I originally wrote this on the sipgate blog in English and also in German. In it I write a Slack integration for sipgate team using sipgate’s telephony API, sipgate.io.

Slack

Several teams at sipgate use Slack to help them manage their work and communicate in one place. Slack’s strapline is: “All your communication in one place, integrating with the tools and services you use every day.” I’ve heard similar claims before, only to be disappointed (I’m looking at you SharePoint and Google Wave). However, Slack is one of the first times the execution meets the promise.

A team may use multiple different SaaS apps but not all team members use all of them all of the time, or to the same extent. Without constantly switching between these apps, a team member may therefore miss important signals (from a customer or system). A Slack custom integration can help you tackle this problem by pulling information and activity from another tool and presenting it in a channel (a channel is like a thread). Each team member gets a high-level view of key events in each respective app and can decide whether to ignore, respond inline (i.e. in Slack) or switch to the app or service itself.

The sipgate UK support team uses many applications including Trello, Zendesk, Zopim Live Chat, Yammer and Twitter. As an example, we use the Twitter integration to post any mentions of our handles right into the support channel. We noticed, however, that we didn’t have an integration for our own SaaS app: sipgate team. As we run our business hotline through sipgate team (using a call queue), we thought it would be useful to see information about missed calls in our customer channel. That way we could easily coordinate phoning a customer back. If only we could write an integration?

Introducing sipgate.io

As it happens, some of our colleagues at sipgate have built just what we need. sipgate.io is a real-time telephony API, which can be used as a standalone service or with sipgate products. The API lets you pass information about incoming and outgoing phone calls to your own web server. This means you can integrate sipgate’s telephony with your own services, products or internal tools. As we wanted to be notified about incoming calls to our hotline, this was ideal.

Incoming WebHooks

In order to write an integration (rather than selecting one of the off-the-shelf integrations in Slack), you need to configure an ‘Incoming WebHook’. To do this, go to the App Directory in Slack, select ‘Configure’ and go to the Custom Integrations tab where you will see the Incoming Webhooks option.

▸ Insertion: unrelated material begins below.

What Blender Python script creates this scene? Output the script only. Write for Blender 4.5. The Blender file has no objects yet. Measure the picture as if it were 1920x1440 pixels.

Screenshot of option to create an incoming webhook integration in Slack

To configure the webhook, select the channel into which you want to post and then, optionally, give the webhook a meaningful label, name and icon. Copy the webhook URL for the next step.

Screenshot of configuring an incoming webhook integration in Slack

Some Code

Once you’ve set up your webhook you can get down to writing some code. I chose to write my integration in Ruby, in the Sinatra framework. (If there’s something here I haven’t explained, look in the GitHub documentation or in the sipgate.io cookbook.)

Firstly, before we can do anything we need to set some things up:

  • Tell your application where to post in Slack. As I’m using the slack-notifier ruby gem, I need to instantiate that with the incoming webhook URL, which I copied from Slack.
  • Create a data store. We need to (briefly) store some information about an incoming call so that we can access it when the call is answered. I used redis but of course you could use a sql database here instead.
  • Enable testing locally. I used a service called ngrok to allow me to test my code out locally before deploying it to live.

We need to tell sipgate.io where our server is so that our code can run when a call is made to the hotline. This is done in sipgate team by going to the sipgate.io tab (you need to book sipgate.io first), selecting the group or user for whom you want to configure sipgate.io (in this case our UK Hotline group) and entering the URL of our server.

Screenshot of sipgate.io settings in sipgate team

Once we’ve got this setup out of the way, let’s look at what happens when a call comes into our group. sipgate.io will make a post to the URL we told it about (above). At this point, we do two things:

  1. Store the phone number from which the call is coming so that our application can use this later.
  2. Tell sipgate.io (by means of some xml) two further URLs: one for when the call is answered and one for when the call is hung up.

Lastly, we need to determine what to do when sipgate.io sends us the answer and hangup events (for more information about events, see the GitHub documentation). We are interested in two scenarios:

  1. Missed calls when the hotline is on. During hotline hours (9:30 to 16:30 GMT, Monday to Friday) incoming calls stay in a call queue attached to a group until either the call is answered or the caller hangs up. If the caller hangs up before the call has been answered by a human, then a hangup event will be triggered with a hangup cause of “cancel”. When this type of event is triggered, we make a post to our Slack channel using the slack-notifier gem. We add an attachment to the notification to link to the sipgate team event list.
  2. Missed calls when the hotline is off. Outside of hotline hours, all incoming calls are forwarded to a voicemail. We can check for this scenario by looking at “answer” events and looking at which “user” has answered the phone call. When the user is equal to “voicemail”, then we know the hotline is off so we make an appropriate post to our Slack channel.

Not slacking off

This is what the missed call notifications look like in the Slack iPhone app. Neat, eh?